PG&E’s presentation stressed that local capacity planning engineers, using established electric planning and design standards and internal cost tools (ESOP), should make project‑specific sizing decisions. Brad Dugan, PG&E area planning manager, described a 10‑year forecast horizon used to produce a 5‑year actionable plan and said engineers perform economic tradeoffs that incorporate permitting, constructability, material lead times and operational considerations.
Stakeholders raised repeated questions about uncertainty in pending‑load forecasts, how probability should influence upsizing decisions, and whether utilities track the avoided costs and operational metrics if they choose not to pursue an integrated alternative.
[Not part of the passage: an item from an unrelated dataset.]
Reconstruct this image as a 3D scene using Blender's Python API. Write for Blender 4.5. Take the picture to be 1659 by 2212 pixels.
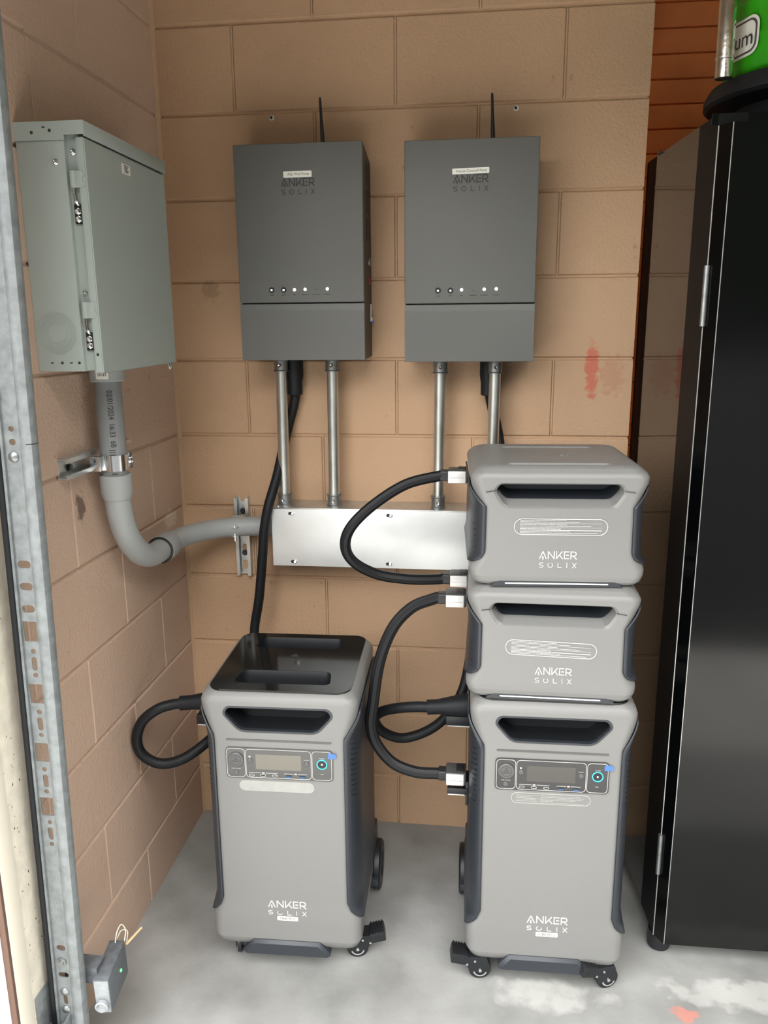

Richard of the Public Advocates Office pressed the utilities to clarify how low‑confidence pending loads factor into the decision logic; SCE and PG&E replied that pending‑load categorization and scenario decision logic are intended to incorporate that probability before integrated planning is applied.
Energy Division established follow‑up logistics: parties may submit questions and comments to the proceeding service list by Dec. 2 for IOUs to consider before the advice‑letter filing, and IOU tier 3 advice letters will be due no later than Dec. 15, 2025. The Energy Division indicated a candidate resolution on the advice letters could appear in Q1 2026.
The workshop produced alignment on several procedural points — IOUs will feed an agreed set of distribution planning outputs into the integrated‑planning decision flow, RDF conclusions will remain inputs rather than be overridden, and final implementation will rely on engineering judgment supported by scenario/pending‑load outputs and internal economic tools. The utilities and stakeholders left open several questions about how to document avoided costs, which corner cases will require deviations from guidelines, and how to incorporate new technologies (such as advanced conductors) into standards.